(Oct. 3, 1:32 p.m.) Nervous consumers may trade down to less expensive fruits and vegetables in response to black news from Wall Street, but industry observers say there is only so far shoppers will go.

“I listened to a lot of the news, and I didn’t hear one single person say, ‘I’ve decided I’m going to stop eating,’” said John Stanton, food marketing professor at St. Joseph’s University, Philadelphia. “In the worst-case scenario, people trade down.”

Consumers who are wary of the credit crunch on Wall Street may cut back on their spending even if they are not directly affected, Stanton said.

“Their job might be secure,” he said. “They may have their investments in certificates of deposits that are safe, even those people may say, ‘Things are pretty bad. I better cut back.’ The most typical reaction is trading down. You find that people, instead of buying the sirloin steaks, will buy the chuck steaks, those kinds of things.”

Conservative industry loans

In terms of commercial operations, Desmond O’Rourke, economist and president of Belrose Inc., Pullman, Wash., said agricultural lending to growers in the Northwest U.S. doesn’t seem to be changed so far by the credit crisis on Wall Street.

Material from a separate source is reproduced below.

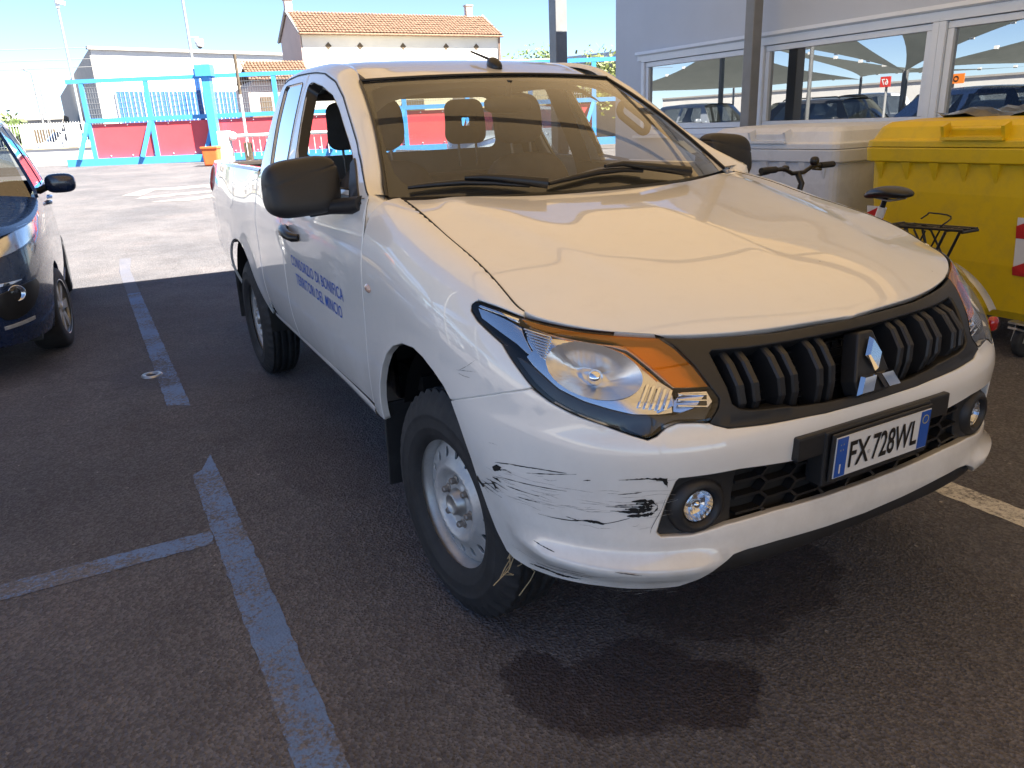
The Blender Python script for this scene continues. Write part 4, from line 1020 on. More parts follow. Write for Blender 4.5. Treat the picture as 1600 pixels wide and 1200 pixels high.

“Right now it looks like there are no visible signs,” he said.

O’Rourke said the generally strong recent profitably of the apple industry helps growers obtain credit when they need it.

Maureen Marshall, vice president of Torrey Farms Inc., Elba, N.Y., said that growers there have two strong community banks to draw on. Those banks, she said, were not heavily invested in any of the subprime mortgages or other risky financial instruments. What’s more, she said most growers are conservative with borrowing and not in highly leveraged positions.

“Our biggest problem is the increase in our input costs, and that has been, for the whole year, a nightmare,” Marshall said.

However, she said consumer demand for commodities does seem to have fallen off. While typically there is increased business at the first of the month, Marshall said Oct. 2 that shippers all over the country told her that demand is lighter than usual.

McDonald’s sales are up but mid- to higher-range casual range dining establishments are struggling, he noted.

The National Restaurant Association, Washington, D.C., said in late September restaurant operators reported negative same store sales for the eighth time in the last 10 months, with the uncertain economy and rising food costs the top worries of managers.

Stanton said dark economic news figures to also increase business at every day low price-oriented retailers such as Wal-Mart, club stores and hard discounters such as Aldi. Even so, he said the top of the market — retailers such as Whole Foods, Wegmans and Publix — can likely withstand the pressure a little longer because consumers who shop there are less price sensitive.

“The good news for the food industry is that it might shake the market up a little bit, but everyone is still going to buy food,” Stanton said.

Within the produce category, consumers may opt for canned vegetables instead of fresh vegetables, or eat broccoli instead of asparagus, and other shifts to help consumers trim their budgets.

Stanton said that consumers may not be quite as wary when it comes to resuming normal food choices as they will be in deciding to make new large expenditures.

“They may be afraid to go out and buy all new furniture, but you might be quicker to switch back from the broccoli to the asparagus or from the canned vegetable to the fresh vegetable,” he said. “People will move back to their usual food purchasing behavior faster than many of the other categories.”